Rocket Lab is expected to spend about $228 million on operating and capital expenses in 2023, up from $154 million in 2022. This is driven by heavy R&D costs for new rocket programs (HASTE and Neutron) as well as capex for building out new launch facilities in Virginia and rocket manufacturing facilities in California. We model expenses growing by 20% for the next two years, then leveling out at 10% growth thereafter. Rocket Lab actually reduced operating expenses in the third quarter and we are fairly confident in CEO Peter Beck’s continued ability to run a lean ship. Ultimately, we think the company can achieve close to 20% operating margins.

Conclusion

Our updated model shows Rocket Lab growing revenue by 4x to a $1 billion run rate in three years and doubling again by 2029. Given the high mix of high-margin space-systems revenue, overall gross margins have the potential to approach the 40% level. We think the company has two more years of heavy spending to effectively scale Electron and bring Neutron to life, but should demonstrate substantial operating leverage as the high-fixed-cost nature of the launch business starts to get spread out over a rapidly increasing launch cadence.

As always, there is still major risk involved with owning a small-cap stock like Rocket Lab. For one, there is clearly risks to the downside if 2024 turns out to be another 2023 with the launch business.
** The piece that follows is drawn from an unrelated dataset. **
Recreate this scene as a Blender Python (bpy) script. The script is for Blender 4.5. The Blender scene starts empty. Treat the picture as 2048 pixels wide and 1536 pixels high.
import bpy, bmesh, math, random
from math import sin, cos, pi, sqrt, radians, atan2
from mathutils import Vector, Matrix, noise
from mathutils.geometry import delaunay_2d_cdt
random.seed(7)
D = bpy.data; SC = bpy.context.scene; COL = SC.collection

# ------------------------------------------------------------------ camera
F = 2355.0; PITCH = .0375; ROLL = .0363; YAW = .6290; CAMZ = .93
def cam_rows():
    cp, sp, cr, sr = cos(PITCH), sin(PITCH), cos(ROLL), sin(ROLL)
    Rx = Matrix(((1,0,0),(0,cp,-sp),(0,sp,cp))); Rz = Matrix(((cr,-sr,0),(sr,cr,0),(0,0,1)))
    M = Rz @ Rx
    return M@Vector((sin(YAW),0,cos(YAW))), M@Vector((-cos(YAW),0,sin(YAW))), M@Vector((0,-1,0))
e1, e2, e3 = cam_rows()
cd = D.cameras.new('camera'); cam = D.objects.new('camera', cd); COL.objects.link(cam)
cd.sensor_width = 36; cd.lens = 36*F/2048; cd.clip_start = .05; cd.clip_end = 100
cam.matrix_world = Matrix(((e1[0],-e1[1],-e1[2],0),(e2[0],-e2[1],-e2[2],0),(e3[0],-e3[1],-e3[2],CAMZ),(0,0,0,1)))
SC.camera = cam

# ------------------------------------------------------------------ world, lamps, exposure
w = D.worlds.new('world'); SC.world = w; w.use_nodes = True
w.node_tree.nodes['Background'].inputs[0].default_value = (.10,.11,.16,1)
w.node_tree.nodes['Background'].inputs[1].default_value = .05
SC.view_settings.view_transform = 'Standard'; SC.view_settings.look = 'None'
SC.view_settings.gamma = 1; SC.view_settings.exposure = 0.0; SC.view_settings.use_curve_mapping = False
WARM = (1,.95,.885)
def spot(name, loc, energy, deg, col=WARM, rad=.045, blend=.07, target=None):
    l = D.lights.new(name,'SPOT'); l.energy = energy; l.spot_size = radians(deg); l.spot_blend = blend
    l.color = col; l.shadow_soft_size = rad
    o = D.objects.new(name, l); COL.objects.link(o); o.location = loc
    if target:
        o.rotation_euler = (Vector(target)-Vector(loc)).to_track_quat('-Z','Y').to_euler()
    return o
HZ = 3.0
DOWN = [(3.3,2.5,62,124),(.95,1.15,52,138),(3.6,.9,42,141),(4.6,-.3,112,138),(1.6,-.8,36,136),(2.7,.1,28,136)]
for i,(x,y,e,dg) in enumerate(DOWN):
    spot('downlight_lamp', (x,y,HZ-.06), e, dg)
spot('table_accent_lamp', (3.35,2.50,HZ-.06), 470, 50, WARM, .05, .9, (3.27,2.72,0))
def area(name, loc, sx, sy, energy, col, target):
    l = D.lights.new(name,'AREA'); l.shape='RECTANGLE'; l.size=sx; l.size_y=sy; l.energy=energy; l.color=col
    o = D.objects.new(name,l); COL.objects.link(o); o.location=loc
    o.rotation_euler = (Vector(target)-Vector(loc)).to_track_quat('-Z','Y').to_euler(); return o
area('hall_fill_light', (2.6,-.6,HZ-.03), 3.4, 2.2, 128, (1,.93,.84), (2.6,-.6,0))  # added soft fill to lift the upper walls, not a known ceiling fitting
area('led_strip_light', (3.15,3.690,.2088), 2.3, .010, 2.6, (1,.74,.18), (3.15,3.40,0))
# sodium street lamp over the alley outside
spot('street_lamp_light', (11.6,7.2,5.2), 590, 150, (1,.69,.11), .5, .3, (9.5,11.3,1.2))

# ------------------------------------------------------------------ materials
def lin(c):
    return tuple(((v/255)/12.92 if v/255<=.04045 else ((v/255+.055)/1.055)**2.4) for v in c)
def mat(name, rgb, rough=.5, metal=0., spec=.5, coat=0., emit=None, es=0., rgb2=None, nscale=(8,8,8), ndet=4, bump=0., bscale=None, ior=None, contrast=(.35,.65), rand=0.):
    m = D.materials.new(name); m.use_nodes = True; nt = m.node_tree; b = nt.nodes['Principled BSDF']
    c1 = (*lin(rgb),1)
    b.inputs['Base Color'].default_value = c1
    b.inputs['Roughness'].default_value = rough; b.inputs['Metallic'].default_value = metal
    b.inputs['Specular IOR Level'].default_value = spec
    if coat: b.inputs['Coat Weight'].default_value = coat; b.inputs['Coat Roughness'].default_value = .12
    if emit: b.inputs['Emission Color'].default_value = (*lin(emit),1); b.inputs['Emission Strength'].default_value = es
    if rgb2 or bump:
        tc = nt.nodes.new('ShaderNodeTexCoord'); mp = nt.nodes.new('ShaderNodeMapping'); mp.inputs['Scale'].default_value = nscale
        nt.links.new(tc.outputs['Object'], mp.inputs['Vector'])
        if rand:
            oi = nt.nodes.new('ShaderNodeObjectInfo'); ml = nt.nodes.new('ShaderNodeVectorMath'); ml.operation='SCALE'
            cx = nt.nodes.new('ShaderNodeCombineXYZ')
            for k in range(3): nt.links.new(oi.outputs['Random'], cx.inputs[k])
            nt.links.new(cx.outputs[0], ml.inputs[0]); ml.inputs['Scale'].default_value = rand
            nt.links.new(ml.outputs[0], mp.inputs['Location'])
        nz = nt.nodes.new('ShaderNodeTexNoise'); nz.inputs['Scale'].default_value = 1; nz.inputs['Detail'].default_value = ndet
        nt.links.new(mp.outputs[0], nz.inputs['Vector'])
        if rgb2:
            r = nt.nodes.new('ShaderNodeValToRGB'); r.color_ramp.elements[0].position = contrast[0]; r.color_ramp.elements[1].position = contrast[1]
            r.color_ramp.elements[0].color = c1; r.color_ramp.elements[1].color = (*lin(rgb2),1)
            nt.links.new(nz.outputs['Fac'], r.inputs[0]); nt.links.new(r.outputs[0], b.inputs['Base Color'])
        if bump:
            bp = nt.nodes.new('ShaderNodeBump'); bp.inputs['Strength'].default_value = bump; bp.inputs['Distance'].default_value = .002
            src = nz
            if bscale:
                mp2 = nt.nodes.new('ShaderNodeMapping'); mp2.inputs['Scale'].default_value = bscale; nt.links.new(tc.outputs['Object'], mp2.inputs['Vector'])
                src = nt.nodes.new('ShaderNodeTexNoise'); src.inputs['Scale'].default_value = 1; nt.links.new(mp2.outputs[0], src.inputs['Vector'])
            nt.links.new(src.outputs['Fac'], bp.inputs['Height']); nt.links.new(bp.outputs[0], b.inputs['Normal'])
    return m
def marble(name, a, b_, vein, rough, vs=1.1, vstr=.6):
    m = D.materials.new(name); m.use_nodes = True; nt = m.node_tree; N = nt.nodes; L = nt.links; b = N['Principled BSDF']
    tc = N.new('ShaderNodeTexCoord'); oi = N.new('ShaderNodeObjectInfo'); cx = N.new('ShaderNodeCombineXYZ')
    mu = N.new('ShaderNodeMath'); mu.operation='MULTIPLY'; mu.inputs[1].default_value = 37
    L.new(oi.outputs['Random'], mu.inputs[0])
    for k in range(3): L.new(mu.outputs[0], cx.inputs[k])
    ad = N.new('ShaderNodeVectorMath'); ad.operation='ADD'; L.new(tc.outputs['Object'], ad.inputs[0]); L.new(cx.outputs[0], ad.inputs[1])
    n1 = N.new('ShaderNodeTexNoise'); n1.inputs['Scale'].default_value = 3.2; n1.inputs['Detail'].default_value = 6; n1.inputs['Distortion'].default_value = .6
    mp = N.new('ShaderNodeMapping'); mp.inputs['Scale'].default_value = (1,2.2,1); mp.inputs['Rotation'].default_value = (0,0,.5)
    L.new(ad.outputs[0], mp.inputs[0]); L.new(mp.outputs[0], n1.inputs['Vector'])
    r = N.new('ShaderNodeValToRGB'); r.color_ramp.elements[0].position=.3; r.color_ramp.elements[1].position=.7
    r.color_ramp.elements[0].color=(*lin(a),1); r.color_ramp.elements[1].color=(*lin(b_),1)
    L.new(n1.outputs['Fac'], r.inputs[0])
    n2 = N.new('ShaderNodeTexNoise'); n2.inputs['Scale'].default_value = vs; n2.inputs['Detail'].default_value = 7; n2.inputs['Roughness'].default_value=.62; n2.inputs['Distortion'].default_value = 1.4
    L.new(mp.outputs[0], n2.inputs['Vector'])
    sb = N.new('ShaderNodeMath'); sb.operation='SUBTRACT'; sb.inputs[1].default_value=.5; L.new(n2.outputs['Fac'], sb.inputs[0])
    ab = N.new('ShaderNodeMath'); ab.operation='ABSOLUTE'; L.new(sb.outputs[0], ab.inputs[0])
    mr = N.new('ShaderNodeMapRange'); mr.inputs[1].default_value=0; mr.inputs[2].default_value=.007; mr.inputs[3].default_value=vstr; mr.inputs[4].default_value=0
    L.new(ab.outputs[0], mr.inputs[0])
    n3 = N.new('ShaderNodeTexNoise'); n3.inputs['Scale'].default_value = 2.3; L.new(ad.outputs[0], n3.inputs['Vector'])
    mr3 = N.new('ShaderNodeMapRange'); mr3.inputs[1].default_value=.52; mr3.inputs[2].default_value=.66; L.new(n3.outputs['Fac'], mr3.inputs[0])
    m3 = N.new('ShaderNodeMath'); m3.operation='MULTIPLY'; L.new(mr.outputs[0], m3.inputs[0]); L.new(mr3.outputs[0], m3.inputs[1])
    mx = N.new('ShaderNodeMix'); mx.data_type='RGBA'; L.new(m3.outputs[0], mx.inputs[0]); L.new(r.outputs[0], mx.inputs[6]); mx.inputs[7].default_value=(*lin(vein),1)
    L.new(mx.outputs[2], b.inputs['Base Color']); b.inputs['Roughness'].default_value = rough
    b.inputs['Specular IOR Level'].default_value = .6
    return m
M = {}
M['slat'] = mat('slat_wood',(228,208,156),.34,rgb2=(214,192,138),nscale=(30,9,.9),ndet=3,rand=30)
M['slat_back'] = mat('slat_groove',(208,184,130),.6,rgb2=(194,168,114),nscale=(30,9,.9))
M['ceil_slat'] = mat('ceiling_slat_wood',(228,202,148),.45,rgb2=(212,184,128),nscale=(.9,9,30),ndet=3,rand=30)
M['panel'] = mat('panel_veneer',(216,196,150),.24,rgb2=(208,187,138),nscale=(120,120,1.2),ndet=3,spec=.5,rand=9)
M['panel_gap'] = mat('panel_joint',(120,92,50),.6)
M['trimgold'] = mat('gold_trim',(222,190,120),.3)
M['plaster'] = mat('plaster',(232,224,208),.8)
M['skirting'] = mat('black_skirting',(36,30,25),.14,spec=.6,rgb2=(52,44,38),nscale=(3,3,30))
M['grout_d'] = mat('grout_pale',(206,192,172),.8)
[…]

The company could also suffer another launch failure like it did this September. Moreover, the company is still burning cash and will continue to do so for the next two years most likely.

However, we think the $515 million contract has helped de-risk the stock. Even if the launch business continues to struggle in the near term, we think there is room to the upside given the potential for Rocket Lab to sign more major contracts for satellite manufacturing and operation. Historically, many of Rocket Lab’s more notable satellite customers ended up launching with SpaceX because the satellites were too big for Rocket Lab to haul with Electron. Thus, there is a viable path forward for the biggest part of Rocket Lab’s business to continue to grow rapidly with or without Neutron coming online soon.

With the stock trading at a 6 price/profits (P/P) ratio 5 years out, we like the risk/reward setup for Rocket Lab right here. We are not chasing the stock but we might look to add to our currently medium-sized position if the stock gets back around or below $5.

Cody back again now. Space is famously hard. But The Space Revolution is on pace to change the world (solar system) in coming years and Rocket Lab is one of a very few space companies that are currently trading in the public markets that has a real chance to be one of the big winners if they execute well enough. As always, be careful and manage carefully how much risk you take with a still unprofitable smaller cap company like this.

To the moon, as they say — at least that’s one of the near-term goals for those in the space industry. Haha. See you tomorrow at the chat.